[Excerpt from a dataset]
--------------------------------
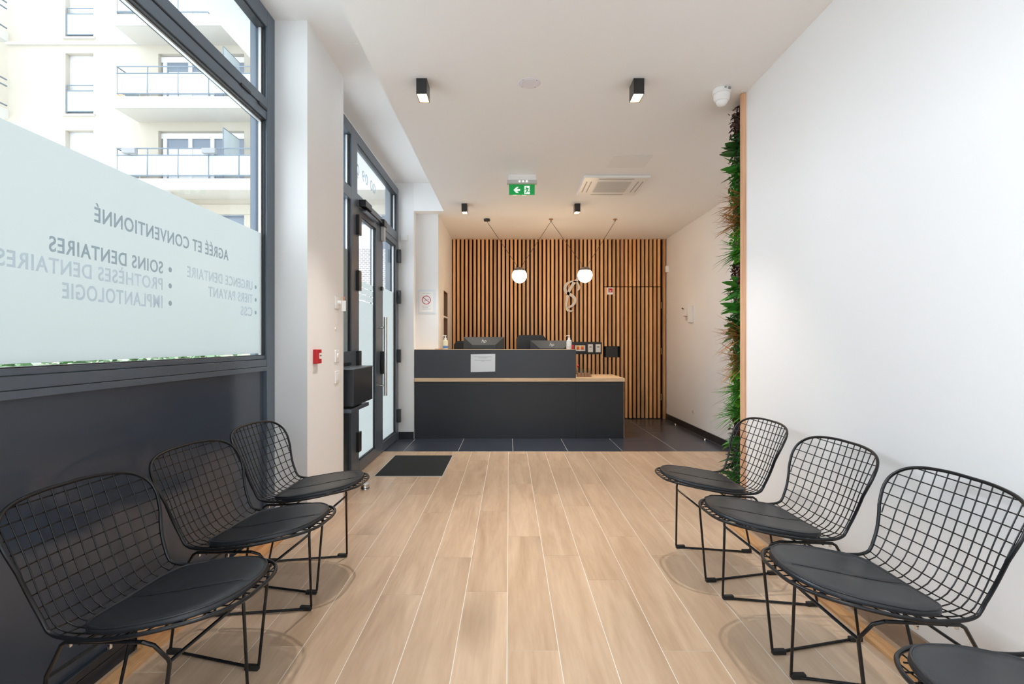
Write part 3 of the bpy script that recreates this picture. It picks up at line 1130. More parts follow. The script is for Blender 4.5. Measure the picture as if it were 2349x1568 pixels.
def office_chair(x, y, w, ztop, lab):
    t = thing('office_chair', lab, 'chair', (x, y, 0.001))
    t['group'] = 'office chairs behind the desk'
    x0, x1 = x - w / 2, x + w / 2
    mb = MB()
    c = 0.055
    mb.prism([(x0, y, ztop - 0.50), (x1, y, ztop - 0.50), (x1, y, ztop - c), (x1 - c * .7, y, ztop - 0.008), (x1 - c * 1.1, y, ztop), (x0 + c * 1.1, y, ztop), (x0 + c * .6, y, ztop - 0.008), (x0, y, ztop - c)], (0, 0.06, 0))
    mb.build('backrest', M['leather'], t)
    MB().box(x - 0.24, x + 0.24, y - 0.46, y - 0.02, 0.45, 0.53, 0.03, 3).build('seat', M['leather'], t, smooth=True)
    mb = MB().box(x - 0.03, x + 0.03, y - 0.02, y + 0.09, 0.44, 0.47)
    mb.box(x - 0.03, x + 0.03, y + 0.062, y + 0.09, 0.44, ztop - 0.3)
    mb.build('back_bracket', M['plastic_b'], t)
    MB().tube([(x, y - 0.24, 0.08), (x, y - 0.24, 0.45)], 0.025, 12).build('gas_column', M['plastic_b'], t, smooth=True)
    for k in range(5):
        a = 2 * PI * k / 5 + 0.3
        ex, ey = x + 0.28 * math.cos(a), y - 0.24 + 0.28 * math.sin(a)
        MB().tube([(x, y - 0.24, 0.10), (ex, ey, 0.075)], [0.022, 0.014], 8).build('leg', M['plastic_b'], t, smooth=True)
        MB().lathe((ex, ey - 0.012, 0.0265), [(.0, 0), (.026, 0), (.026, .024), (.0, .024)], 14, 'y').build('castor', M['rubber'], t, smooth=True)


office_chair(0.325, 7.75, 0.44, 1.305, 'black office chair with its backrest showing behind the right monitor')
office_chair(-0.59, 7.70, 0.44, 1.218, 'black office chair half hidden behind the left monitor')

# acrylic tray of leaflets and a red tag on the low worktop
t = thing('acrylic_tray', 'clear acrylic leaflet holder on the low oak worktop', 'holder', (0.95, 6.80, 0.7525))
mb = MB()
mb.box(0.87, 1.06, 6.74, 6.743, 0.7525, 0.835)
mb.box(0.87, 1.06, 6.86, 6.863, 0.7525, 0.86)
mb.box(0.87, 0.873, 6.743, 6.86, 0.7525, 0.835)
mb.box(1.057, 1.06, 6.743, 6.86, 0.7525, 0.835)
mb.build('tray_walls', M['clearp'], t)
mb = MB()
for k in range(4):
    mb.box(0.885 + 0.042 * k, 0.92 + 0.042 * k, 6.75, 6.85, 0.7535, 0.80)
mb.build('leaflets', M['copper'], t)
tag(MB().lathe((0.850, 6.60, 0.90), [(0, 0), (.018, .001), (.018, .02), (0, .021)], 14, 'x').build('red_button', M['red'], origin=(0.85, 6.60, 0.90)),
    'small round red button on the end of the upper desk', 'button').location.x = 0.829 + 0.021

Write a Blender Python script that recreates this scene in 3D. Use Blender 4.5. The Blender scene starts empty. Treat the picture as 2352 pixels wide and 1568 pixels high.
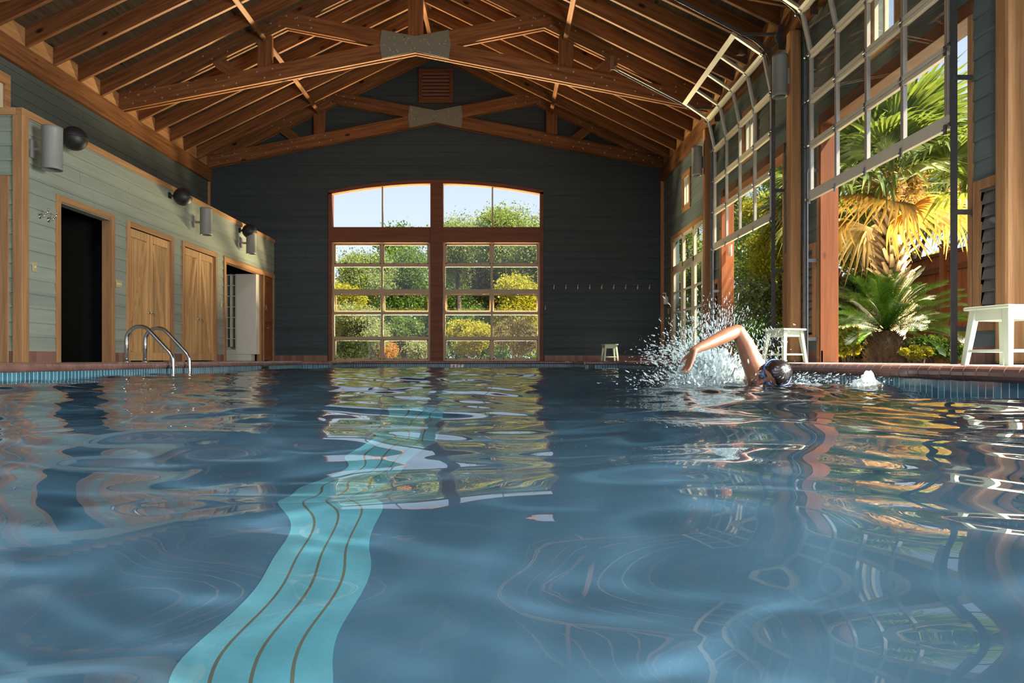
import bpy, math, random
import numpy as np
from mathutils import Vector, Matrix

# ------------------------------------------------------------------ camera, sky, sun, exposure
SC = bpy.context.scene
COL = SC.collection
CAMZ = 0.04
WZ = -0.15            # water level (deck top is z = 0)
F = 1568.0
cam = bpy.data.cameras.new('camera'); cam_o = bpy.data.objects.new('camera', cam); COL.objects.link(cam_o)
cam.sensor_width = 36; cam.lens = 24; cam.shift_x = 21/2352; cam.shift_y = 41/2352
cam.clip_start = 0.02; cam.clip_end = 300
cam_o.location = (0, 0, CAMZ); cam_o.rotation_euler = (math.pi/2, 0, 0)
SC.camera = cam_o

W = bpy.data.worlds.new('sky'); SC.world = W; W.use_nodes = True
nt = W.node_tree; nt.nodes.clear()
wo = nt.nodes.new('ShaderNodeOutputWorld'); bg = nt.nodes.new('ShaderNodeBackground')
tc = nt.nodes.new('ShaderNodeTexCoord'); sx = nt.nodes.new('ShaderNodeSeparateXYZ'); rp = nt.nodes.new('ShaderNodeValToRGB')
nt.links.new(tc.outputs['Generated'], sx.inputs[0]); nt.links.new(sx.outputs['Z'], rp.inputs[0])
rp.color_ramp.elements[0].position = 0.0; rp.color_ramp.elements[0].color = (0.86, 0.92, 1.0, 1)
rp.color_ramp.elements[1].position = 0.55; rp.color_ramp.elements[1].color = (0.36, 0.52, 0.86, 1)
e = rp.color_ramp.elements.new(0.28); e.color = (0.60, 0.71, 0.90, 1)
nt.links.new(rp.outputs[0], bg.inputs[0]); bg.inputs[1].default_value = 1.25
nt.links.new(bg.outputs[0], wo.inputs[0])

def sun(name, direction, strength, angle, color):
    l = bpy.data.lights.new(name, 'SUN'); l.energy = strength; l.angle = math.radians(angle); l.color = color
    o = bpy.data.objects.new(name, l); COL.objects.link(o)
    o.rotation_euler = Vector(direction).to_track_quat('-Z', 'Y').to_euler(); return o
def area(name, loc, direction, sx_, sy_, power, color, caustic=False, spread=180):
    l = bpy.data.lights.new(name, 'AREA'); l.shape = 'RECTANGLE'; l.size = sx_; l.size_y = sy_; l.energy = power; l.color = color; l.spread = math.radians(spread)
    o = bpy.data.objects.new(name, l); COL.objects.link(o); o.location = loc
    o.rotation_euler = Vector(direction).to_track_quat('-Z', 'Y').to_euler()
    if caustic: l.cycles.is_caustics_light = True
    return o
sun('sunlight', (-0.52, 0.26, -0.80), 18.0, 1.5, (1.0, 0.90, 0.72))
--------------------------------
• [Task prompt] All records should be output exactly, with the pictures left out.

• [Full answer]
Write part 3 of the bpy script that recreates this picture. It picks up at line 1130. More parts follow. The script is for Blender 4.5. Measure the picture as if it were 2349x1568 pixels.
def office_chair(x, y, w, ztop, lab):
    t = thing('office_chair', lab, 'chair', (x, y, 0.001))
    t['group'] = 'office chairs behind the desk'
    x0, x1 = x - w / 2, x + w / 2
    mb = MB()
    c = 0.055
    mb.prism([(x0, y, ztop - 0.50), (x1, y, ztop - 0.50), (x1, y, ztop - c), (x1 - c * .7, y, ztop - 0.008), (x1 - c * 1.1, y, ztop), (x0 + c * 1.1, y, ztop), (x0 + c * .6, y, ztop - 0.008), (x0, y, ztop - c)], (0, 0.06, 0))
    mb.build('backrest', M['leather'], t)
    MB().box(x - 0.24, x + 0.24, y - 0.46, y - 0.02, 0.45, 0.53, 0.03, 3).build('seat', M['leather'], t, smooth=True)
    mb = MB().box(x - 0.03, x + 0.03, y - 0.02, y + 0.09, 0.44, 0.47)
    mb.box(x - 0.03, x + 0.03, y + 0.062, y + 0.09, 0.44, ztop - 0.3)
    mb.build('back_bracket', M['plastic_b'], t)
    MB().tube([(x, y - 0.24, 0.08), (x, y - 0.24, 0.45)], 0.025, 12).build('gas_column', M['plastic_b'], t, smooth=True)
    for k in range(5):
        a = 2 * PI * k / 5 + 0.3
        ex, ey = x + 0.28 * math.cos(a), y - 0.24 + 0.28 * math.sin(a)
        MB().tube([(x, y - 0.24, 0.10), (ex, ey, 0.075)], [0.022, 0.014], 8).build('leg', M['plastic_b'], t, smooth=True)
        MB().lathe((ex, ey - 0.012, 0.0265), [(.0, 0), (.026, 0), (.026, .024), (.0, .024)], 14, 'y').build('castor', M['rubber'], t, smooth=True)


office_chair(0.325, 7.75, 0.44, 1.305, 'black office chair with its backrest showing behind the right monitor')
office_chair(-0.59, 7.70, 0.44, 1.218, 'black office chair half hidden behind the left monitor')

# acrylic tray of leaflets and a red tag on the low worktop
t = thing('acrylic_tray', 'clear acrylic leaflet holder on the low oak worktop', 'holder', (0.95, 6.80, 0.7525))
mb = MB()
mb.box(0.87, 1.06, 6.74, 6.743, 0.7525, 0.835)
mb.box(0.87, 1.06, 6.86, 6.863, 0.7525, 0.86)
mb.box(0.87, 0.873, 6.743, 6.86, 0.7525, 0.835)
mb.box(1.057, 1.06, 6.743, 6.86, 0.7525, 0.835)
mb.build('tray_walls', M['clearp'], t)
mb = MB()
for k in range(4):
    mb.box(0.885 + 0.042 * k, 0.92 + 0.042 * k, 6.75, 6.85, 0.7535, 0.80)
mb.build('leaflets', M['copper'], t)
tag(MB().lathe((0.850, 6.60, 0.90), [(0, 0), (.018, .001), (.018, .02), (0, .021)], 14, 'x').build('red_button', M['red'], origin=(0.85, 6.60, 0.90)),
    'small round red button on the end of the upper desk', 'button').location.x = 0.829 + 0.021

Write a Blender Python script that recreates this scene in 3D. Use Blender 4.5. The Blender scene starts empty. Treat the picture as 2352 pixels wide and 1568 pixels high.
import bpy, math, random
import numpy as np
from mathutils import Vector, Matrix

# ------------------------------------------------------------------ camera, sky, sun, exposure
SC = bpy.context.scene
COL = SC.collection
CAMZ = 0.04
WZ = -0.15            # water level (deck top is z = 0)
F = 1568.0
cam = bpy.data.cameras.new('camera'); cam_o = bpy.data.objects.new('camera', cam); COL.objects.link(cam_o)
cam.sensor_width = 36; cam.lens = 24; cam.shift_x = 21/2352; cam.shift_y = 41/2352
cam.clip_start = 0.02; cam.clip_end = 300
cam_o.location = (0, 0, CAMZ); cam_o.rotation_euler = (math.pi/2, 0, 0)
SC.camera = cam_o

W = bpy.data.worlds.new('sky'); SC.world = W; W.use_nodes = True
nt = W.node_tree; nt.nodes.clear()
wo = nt.nodes.new('ShaderNodeOutputWorld'); bg = nt.nodes.new('ShaderNodeBackground')
tc = nt.nodes.new('ShaderNodeTexCoord'); sx = nt.nodes.new('ShaderNodeSeparateXYZ'); rp = nt.nodes.new('ShaderNodeValToRGB')
nt.links.new(tc.outputs['Generated'], sx.inputs[0]); nt.links.new(sx.outputs['Z'], rp.inputs[0])
rp.color_ramp.elements[0].position = 0.0; rp.color_ramp.elements[0].color = (0.86, 0.92, 1.0, 1)
rp.color_ramp.elements[1].position = 0.55; rp.color_ramp.elements[1].color = (0.36, 0.52, 0.86, 1)
e = rp.color_ramp.elements.new(0.28); e.color = (0.60, 0.71, 0.90, 1)
nt.links.new(rp.outputs[0], bg.inputs[0]); bg.inputs[1].default_value = 1.25
nt.links.new(bg.outputs[0], wo.inputs[0])

def sun(name, direction, strength, angle, color):
    l = bpy.data.lights.new(name, 'SUN'); l.energy = strength; l.angle = math.radians(angle); l.color = color
    o = bpy.data.objects.new(name, l); COL.objects.link(o)
    o.rotation_euler = Vector(direction).to_track_quat('-Z', 'Y').to_euler(); return o
def area(name, loc, direction, sx_, sy_, power, color, caustic=False, spread=180):
    l = bpy.data.lights.new(name, 'AREA'); l.shape = 'RECTANGLE'; l.size = sx_; l.size_y = sy_; l.energy = power; l.color = color; l.spread = math.radians(spread)
    o = bpy.data.objects.new(name, l); COL.objects.link(o); o.location = loc
    o.rotation_euler = Vector(direction).to_track_quat('-Z', 'Y').to_euler()
    if caustic: l.cycles.is_caustics_light = True
    return o
sun('sunlight', (-0.52, 0.26, -0.80), 18.0, 1.5, (1.0, 0.90, 0.72))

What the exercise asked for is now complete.